Yeah, it sounds like, for those who have read it, a lot like Modesitt's Recluce novels. The magic system here is different, and this is a post-apocalypse world, where there are few people who can wield "Talent" for good or evil, and the technology is higher, but its very similar to Recluce. The writing is better than the early novels in that series, but the basic ur-text of the story is the same.
That said, we get some strange creatures, decently interesting politics, and hints of what this world lost when its fell. The battle scenes are all right, there is a fair amount in this novel devoted to battle tactics, since the hero is first conscripted, and then turned into a janissary.
Relationships...well, Modesitt still doesn't write romance. I guess he is better living a happy marriage and relationship than actually writing one. So Alucius, our hero, has a girl promising to wait for him, but the relationship's development really doesn't happen with any complexity.
Still, if you have read him before, and are tempted to read him again, you know what you are reading for, virtue wise. Complex worlds, competent heroes who might have doubt--but don't spend half the book doing nothing or moping about it. They get on, they progress, they are catalysts and protagonists.
If you wanted to try his fantasy for the first time, this is probably a good example of a book to do it, so you can get a feel for his writing style, his proclivities and peculiarities (Modesitt loves to write about food, for example...).

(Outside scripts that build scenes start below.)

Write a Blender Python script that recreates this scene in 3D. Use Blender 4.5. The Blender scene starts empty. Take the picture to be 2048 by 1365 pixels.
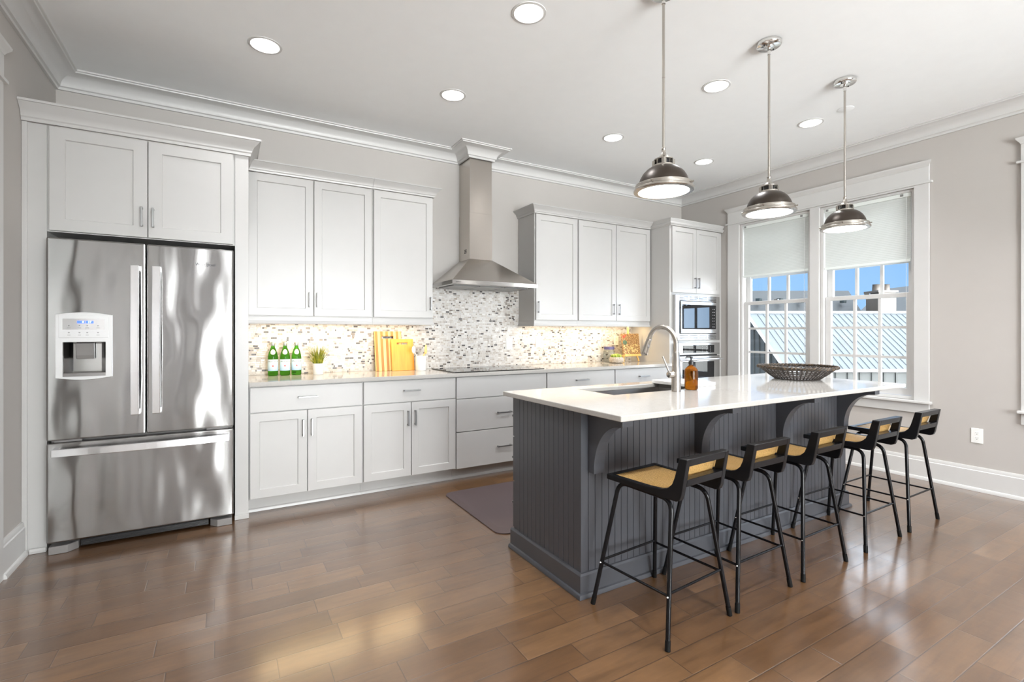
import bpy, bmesh, math, random
from mathutils import Vector, Matrix
random.seed(7)
sc = bpy.context.scene
COL = sc.collection
PI = math.pi
R = math.radians

# ------------------------------------------------------------------ camera
cam_d = bpy.data.cameras.new('camera'); cam = bpy.data.objects.new('camera', cam_d); COL.objects.link(cam)
cam_d.sensor_fit = 'HORIZONTAL'; cam_d.sensor_width = 36.0
cam_d.lens = 978.53 / 2048 * 36.0
cam_d.shift_y = -(682.5 - 666.0) / 2048
cam_d.clip_start = 0.05; cam_d.clip_end = 300
cam.location = (0, 0, 1.25); cam.rotation_euler = (R(90), 0, R(-30.3083))
sc.camera = cam

# ------------------------------------------------------------------ view, world, sun
sc.view_settings.view_transform = 'Standard'; sc.view_settings.look = 'None'
sc.view_settings.exposure = 0.6; sc.view_settings.gamma = 1.0; sc.view_settings.use_curve_mapping = False
sc.cycles.use_denoising = True
sc.cycles.max_bounces = 10; sc.cycles.diffuse_bounces = 5; sc.cycles.glossy_bounces = 4
sc.cycles.transmission_bounces = 8; sc.cycles.transparent_max_bounces = 12
sc.cycles.sample_clamp_indirect = 6.0; sc.cycles.caustics_reflective = False; sc.cycles.caustics_refractive = False
SKY_FRONT = 0.73      # blue sky seen from the right-hand windows
SKY_REAR = 24.5       # rear sky and low band, brightened to fill the room
GROUND_FILL = 1.7  # added world glow from below, aimed at the ceiling
CLOUD = 4.6
SUN = 1.2
K_CAN = 6.5         # recessed lights
K_PEND = 2.0         # pendant lamps
K_UNDER = 0.32        # strips under the wall cabinets

world = bpy.data.worlds.new('sky'); sc.world = world; world.use_nodes = True
wt = world.node_tree; wt.nodes.clear()
def wn(t, **k):
    n = wt.nodes.new(t)
    for a, b in k.items(): setattr(n, a, b)
    return n
w_out = wn('ShaderNodeOutputWorld'); w_bg = wn('ShaderNodeBackground')
w_tc = wn('ShaderNodeTexCoord'); w_sep = wn('ShaderNodeSeparateXYZ')
wt.links.new(w_tc.outputs['Generated'], w_sep.inputs[0])
w_r = wn('ShaderNodeValToRGB')       # elevation gradient
w_m = wn('ShaderNodeMapRange'); w_m.inputs[1].default_value = -0.3; w_m.inputs[2].default_value = 1.0
wt.links.new(w_sep.outputs['Z'], w_m.inputs[0]); wt.links.new(w_m.outputs[0], w_r.inputs[0])
els = w_r.color_ramp.elements
els[0].position = 0.0; els[0].color = (0.42, 0.42, 0.40, 1)
els[1].position = 1.0; els[1].color = (0.80, 0.88, 1.0, 1)
e = els.new(0.225); e.color = (0.50, 0.52, 0.52, 1)
e = els.new(0.235); e.color = (0.36, 0.63, 1.0, 1)
e = els.new(0.36); e.color = (0.30, 0.56, 1.0, 1)
e = els.new(0.50); e.color = (0.78, 0.87, 1.0, 1)
w_rear = wn('ShaderNodeMapRange'); w_rear.inputs[1].default_value = -0.54; w_rear.inputs[2].default_value = -0.84
wt.links.new(w_sep.outputs['Y'], w_rear.inputs[0])
# the rear brightness is an added low fill band, sparing the roofs outside
w_low = wn('ShaderNodeMapRange'); w_low.inputs[1].default_value = 0.42; w_low.inputs[2].default_value = 0.22
w_low.inputs[3].default_value = 0.22; w_low.inputs[4].default_value = 1.0
wt.links.new(w_sep.outputs['Z'], w_low.inputs[0])
w_mix = wn('ShaderNodeMix', data_type='RGBA')
wt.links.new(w_rear.outputs[0], w_mix.inputs[0]); wt.links.new(w_r.outputs[0], w_mix.inputs[6])
w_mix.inputs[7].default_value = (0.98, 0.985, 1.0, 1)
w_str = wn('ShaderNodeMapRange'); w_str.inputs[1].default_value = 0.0; w_str.inputs[2].default_value = 1.0
w_str.inputs[3].default_value = SKY_FRONT; w_str.inputs[4].default_value = SKY_REAR
w_fac = wn('ShaderNodeMath', operation='MULTIPLY'); wt.links.new(w_rear.outputs[0], w_fac.inputs[0]); wt.links.new(w_low.outputs[0], w_fac.inputs[1])
wt.links.new(w_fac.outputs[0], w_str.inputs[0])
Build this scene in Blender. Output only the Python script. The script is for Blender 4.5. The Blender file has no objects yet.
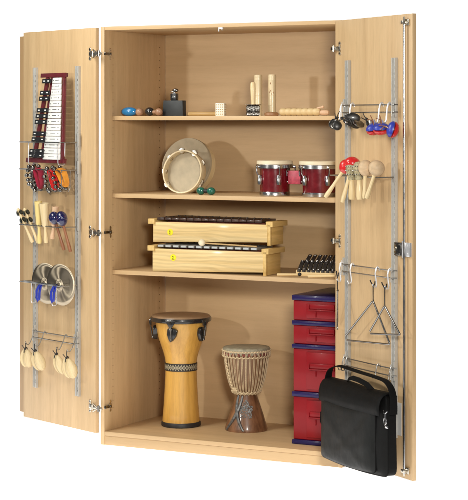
import bpy, bmesh, math, random
from mathutils import Vector, Matrix, Euler
random.seed(7)
sc = bpy.context.scene
COL = sc.collection
R = math.radians
PI = math.pi

# ------------------------------------------------------------------ camera
YAW = 0.4783
cam_d = bpy.data.cameras.new('camera')
cam = bpy.data.objects.new('camera', cam_d); COL.objects.link(cam)
cam.location = (4.3507, -6.9854, 1.4716)
cam.rotation_euler = (R(90), 0, YAW)
cam_d.sensor_fit = 'HORIZONTAL'; cam_d.sensor_width = 36
cam_d.lens = 1804.96 / 468 * 36
cam_d.shift_x = -0.0196; cam_d.shift_y = -0.2759
cam_d.clip_end = 200
sc.camera = cam

# ------------------------------------------------------------------ studio light
w = bpy.data.worlds.new('World'); sc.world = w; w.use_nodes = True
w.node_tree.nodes['Background'].inputs[0].default_value = (1, 1, 1, 1)
w.node_tree.nodes['Background'].inputs[1].default_value = 0.12
sc.view_settings.view_transform = 'Standard'; sc.view_settings.look = 'None'
sc.view_settings.exposure = 0; sc.view_settings.gamma = 1

def area(name, loc, target, size, power, col):
    d = bpy.data.lights.new(name, 'AREA'); d.shape = 'DISK'; d.size = size; d.energy = power; d.color = col
    o = bpy.data.objects.new(name, d); COL.objects.link(o); o.location = loc
    o.rotation_euler = (Vector(target) - Vector(loc)).to_track_quat('-Z', 'Y').to_euler(); return o
area('studio_lamp_left', (-0.75, -3.45, 1.70), (0.4, 0.0, 1.4), 0.18, 31, (1.0, 0.98, 0.90))
area('studio_lamp_right', (3.4, -4.3, 1.80), (0.6, 0.1, 1.4), 0.62, 142, (1.0, 0.955, 0.88))
area('studio_softbox', (-0.6, -1.7, 3.05), (0.40, 0.0, 2.0), 1.5, 58, (1.0, 0.99, 0.92))

# ------------------------------------------------------------------ materials
def new_mat(name):
    m = bpy.data.materials.new(name); m.use_nodes = True
    return m, m.node_tree, m.node_tree.nodes['Principled BSDF']
def mixcol(nt, fac, a, b, blend='MIX'):
    n = nt.nodes.new('ShaderNodeMix'); n.data_type = 'RGBA'; n.blend_type = blend
    for s, v in ((0, fac), (6, a), (7, b)):
        if isinstance(v, (int, float)): n.inputs[s].default_value = v
        elif isinstance(v, tuple): n.inputs[s].default_value = (*v, 1)
        else: nt.links.new(v, n.inputs[s])
    return n.outputs[2]
def ramp(nt, src, stops):
    n = nt.nodes.new('ShaderNodeValToRGB'); nt.links.new(src, n.inputs[0])
    e = n.color_ramp.elements
    while len(e) < len(stops): e.new(0.5)
    for k, (p, c) in enumerate(stops):
        e[k].position = p; e[k].color = (*c, 1) if isinstance(c, tuple) else (c, c, c, 1)
    return n.outputs[0]
def noise(nt, scale, vec=None, detail=4, rough=.55, mapscale=None):
    n = nt.nodes.new('ShaderNodeTexNoise'); n.inputs['Scale'].default_value = scale
    n.inputs['Detail'].default_value = detail; n.inputs['Roughness'].default_value = rough
    tc = nt.nodes.new('ShaderNodeTexCoord'); mp = nt.nodes.new('ShaderNodeMapping')
    if mapscale: mp.inputs['Scale'].default_value = mapscale
    oi = nt.nodes.new('ShaderNodeObjectInfo'); ad = nt.nodes.new('ShaderNodeVectorMath'); ad.operation = 'ADD'
    sc_ = nt.nodes.new('ShaderNodeMath'); sc_.operation = 'MULTIPLY'; sc_.inputs[1].default_value = 13
    nt.links.new(oi.outputs['Random'], sc_.inputs[0])
    nt.links.new(tc.outputs['Object'], mp.inputs[0]); nt.links.new(mp.outputs[0], ad.inputs[0]); nt.links.new(sc_.outputs[0], ad.inputs[1])
    nt.links.new(ad.outputs[0], n.inputs['Vector']); return n.outputs[0]
def bump(nt, b, src, strength, dist=.001):
    n = nt.nodes.new('ShaderNodeBump'); n.inputs['Strength'].default_value = strength; n.inputs['Distance'].default_value = dist
    nt.links.new(src, n.inputs['Height']); nt.links.new(n.outputs[0], b.inputs['Normal'])

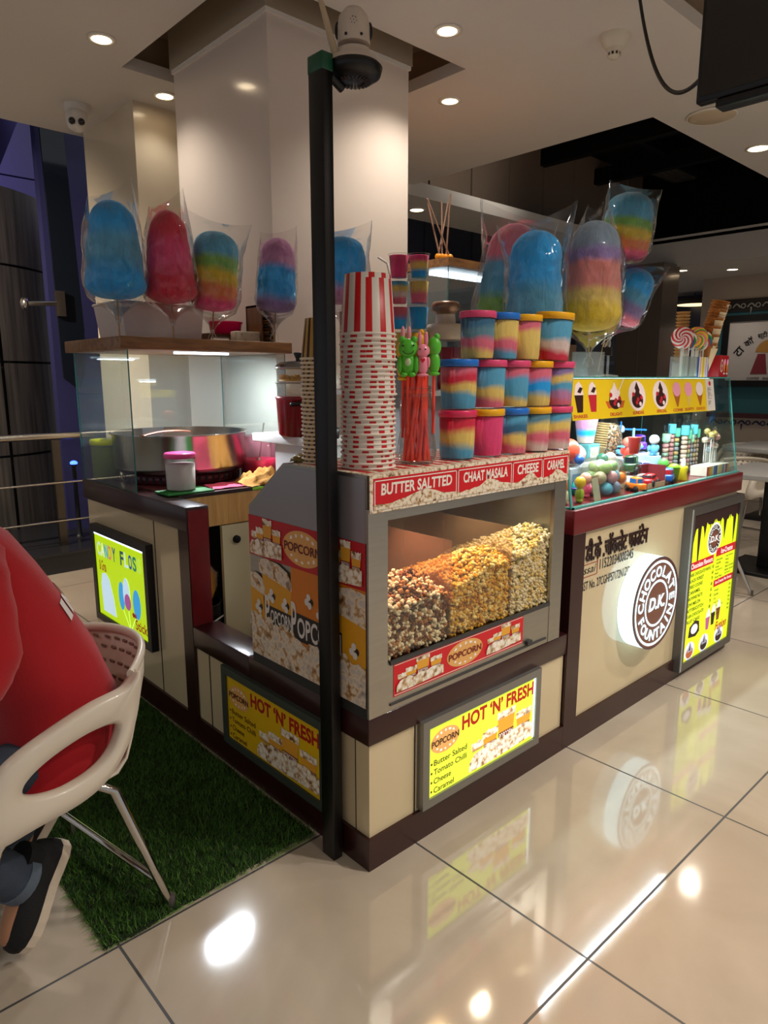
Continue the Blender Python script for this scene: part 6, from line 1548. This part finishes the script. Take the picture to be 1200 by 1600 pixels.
def swirl(name, cols, k=3):
    if name in _M: return _M[name]
    m_, nt, b = new_mat(name); N, L = nt.nodes, nt.links
    tc = N.new('ShaderNodeTexCoord'); sx = N.new('ShaderNodeSeparateXYZ'); L.new(tc.outputs['Object'], sx.inputs[0])
    def M2(op, a, bb=None):
        n = N.new('ShaderNodeMath'); n.operation = op
        for i, q in enumerate((a, bb)):
            if q is None: continue
            if isinstance(q, (int, float)): n.inputs[i].default_value = q
            else: L.new(q, n.inputs[i])
        return n.outputs[0]
    at = M2('ARCTAN2', sx.outputs[2], sx.outputs[0]); rad_ = M2('SQRT', M2('ADD', M2('POWER', sx.outputs[0], 2.0), M2('POWER', sx.outputs[2], 2.0)))
    v = M2('ADD', M2('MULTIPLY', at, k/(2*pi)), M2('MULTIPLY', rad_, 26.0)); fr = M2('FRACT', M2('ADD', v, 20.0))
    cr = N.new('ShaderNodeValToRGB'); cr.color_ramp.interpolation = 'CONSTANT'; e = cr.color_ramp.elements
    e[0].position, e[0].color = 0, lin(cols[0]); e[1].position, e[1].color = 1/len(cols), lin(cols[1])
    for i, c_ in enumerate(cols[2:]): q = e.new((i+2)/len(cols)); q.color = lin(c_)
    L.new(fr, cr.inputs[0]); L.new(cr.outputs[0], b.inputs['Base Color']); b.inputs['Roughness'].default_value = .25; b.inputs['Coat Weight'].default_value = .5
    _M[name] = m_; return m_
lb = thing('lollipop_rack', 'clear and white rack holding the swirl lollipops on the display top', 'holder', (2.34, .17, TZ))
mb = MB(); mb.box((-.15, -.03, 0), (.02, -.026, .10)); mb.box((-.15, .03, 0), (.15, .034, .10)); mb.box((-.15, -.03, 0), (.15, .034, .004)); mb.build('side', AC, lb)
mb = MB(); cs = ['3A58A8', 'E8E4DC', 'E8A888', 'E8E4DC', 'E8C820', 'F0D020', 'E8E4DC', 'C8A8D8', 'E8E4DC', '5870C0']
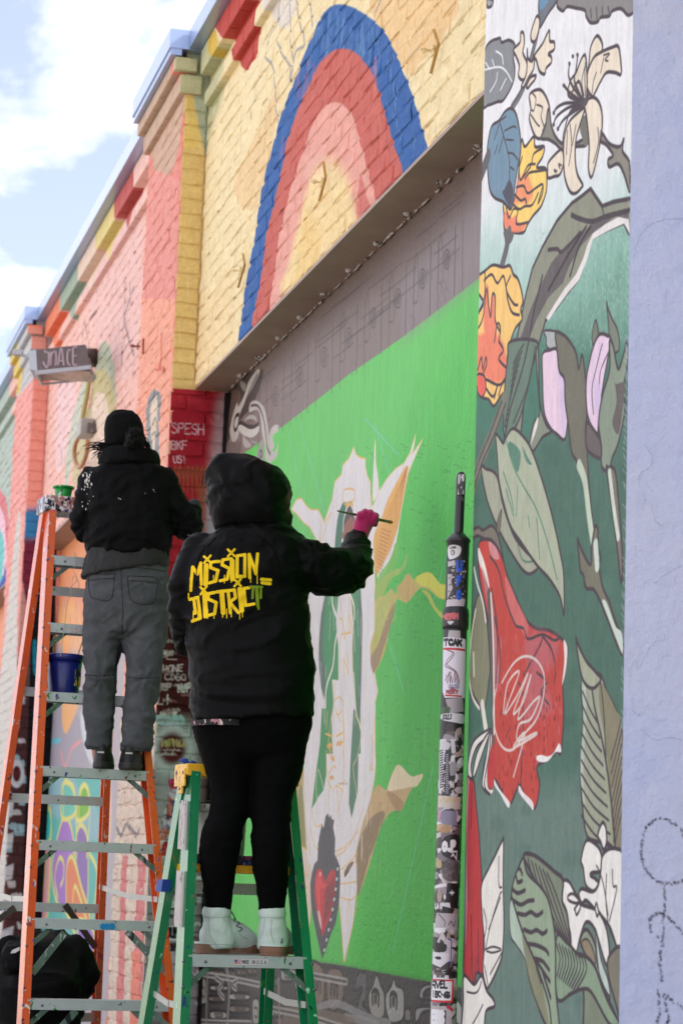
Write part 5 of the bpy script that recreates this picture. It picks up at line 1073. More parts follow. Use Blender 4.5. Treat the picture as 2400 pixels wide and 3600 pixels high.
def ladder(root, FL, FRr, RL, RR, fp, rp, steps, rungs, mrail, fl_w, web, spread, capm):
    """FL.. : photograph points (top, bottom) of each rail centre line; fp/rp front and rear plane functions"""
    def ext(P, Q): P, Q = np.array(P), np.array(Q); k = (P[2] - .02) / (P[2] - Q[2]); return P + (Q - P) * k
    R = {}
    for nm, pts, pl in (('FL', FL, fp), ('FR', FRr, fp), ('RL', RL, rp), ('RR', RR, rp)):
        a, b = pl(*pts[0]), pl(*pts[1]); R[nm] = (a, ext(a, b))
    for nm, sgn, wd, dp in (('FL', -1, web, fl_w), ('FR', 1, web, fl_w), ('RL', -1, web * .72, fl_w * .95), ('RR', 1, web * .72, fl_w * .95)):
        a, b = R[nm]; off = WL * sgn * dp / 2
        mb = MB().channel(b + off, a + off, WL * sgn, DL, wd, dp, .004); o = mb.obj('rail', mrail, root)
        c = b + (a - b) * 0; f = MB().box(b + np.array([0, 0, .012]), (dp * .7, wd * .6, .03), (WL, DL, UP), bev=.006).obj('foot', mBLK, o)
    def onr(nm, z): a, b = R[nm]; k = (a[2] - z) / (a[2] - b[2]); return a + (b - a) * k
    for py in steps:
        zc = (lambda p: p[2])(fp((FL[0][0] + FRr[0][0]) / 2, py)); l, r_ = onr('FL', zc), onr('FR', zc); c = (l + r_) / 2; h = np.linalg.norm(r_ - l) / 2; W = (r_ - l) / (2 * h)
        mb = MB(); mb.box(c + UP * .019, (h - .002, web * .46, .0015), (W, DL, UP)); mb.box(c - DL * web * .46, (h - .002, .0015, .0185), (W, DL, UP)); mb.box(c + DL * web * .46, (h - .002, .0015, .0185), (W, DL, UP))
        o = mb.obj('step', mALU, root)
        for sg, e in ((1, l), (-1, r_)):
            q0 = e + W * sg * .085 - UP * .012 - DL * web * .3; q1 = onr('FL' if sg > 0 else 'FR', zc - .085) + W * sg * .004 - DL * web * .3; d = q1 - q0; ln = np.linalg.norm(d); d /= ln
            MB().box((q0 + q1) / 2, (.010, .0015, ln / 2), (np.cross(DL, d), DL, d)).obj('brace', mBRS, o)
            for dz, dxx in ((0, .012), (0, -fl_w * .5 - .001), (-.085, -fl_w * .5)):
                pc = onr('FL' if sg > 0 else 'FR', zc + dz) + W * sg * (dxx if dxx < 0 else .06) - DL * (web / 2 + (.001 if dxx < 0 else -.003)); pc = pc - UP * (.0 if dz else .002)
                MB().lathe(pc, [(.0055, 0), (.0055, .002), (.0035, .0042), (.0003, .005)], 8, ax=(WL, UP, -DL)).obj('rivet', mRIV, o, True)
    for py in rungs:
        zc = rp(RL[0][0], py)[2]; l, r_ = onr('RL', zc), onr('RR', zc); c = (l + r_) / 2; h = np.linalg.norm(r_ - l) / 2; W = (r_ - l) / (2 * h)
        mb = MB(); mb.box(c, (h, .0015, .019), (W, DL, UP)); mb.box(c + UP * .0188 + DL * .012, (h, .012, .0012), (W, DL, UP)); mb.obj('rear_rung', mALU, root)
    for nm0, nm1, p0, p1 in (('RL', 'FL', spread[0], spread[1]), ('RR', 'FR', spread[2], spread[3])):
        a, b = rp(*p0), fp(*p1); a = onr(nm0, a[2]); b = onr(nm1, b[2]); m_ = a * .48 + b * .52 - UP * .012; mb = MB()
        for q0, q1, sh in ((a, m_, 0), (m_, b, .003)):
            d = q1 - q0; ln = np.linalg.norm(d); d /= ln; sd = WL * (1 if nm0 == 'RL' else -1); sd = sd - d * (sd @ d); sd /= np.linalg.norm(sd); mb.box((q0 + q1) / 2 + sd * (sh + .004), (.0016, .011, ln / 2 + .012), (sd, np.cross(d, sd), d))
        mb.obj('spreader_bar', mALD, root)
    return R, onr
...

I am of the opinion that his SF is much better than his fantasy, even if, especially given our economic times, he writes much more fantasy. So while I am not especially interested in continuing to read this series, it didn't offend me and I don't regret the time I took to do so. I mostly read it on my trip to and from The Black Road, and to kill time in an airport and an airplane, it served its purpose very well. I don't especially recommend it.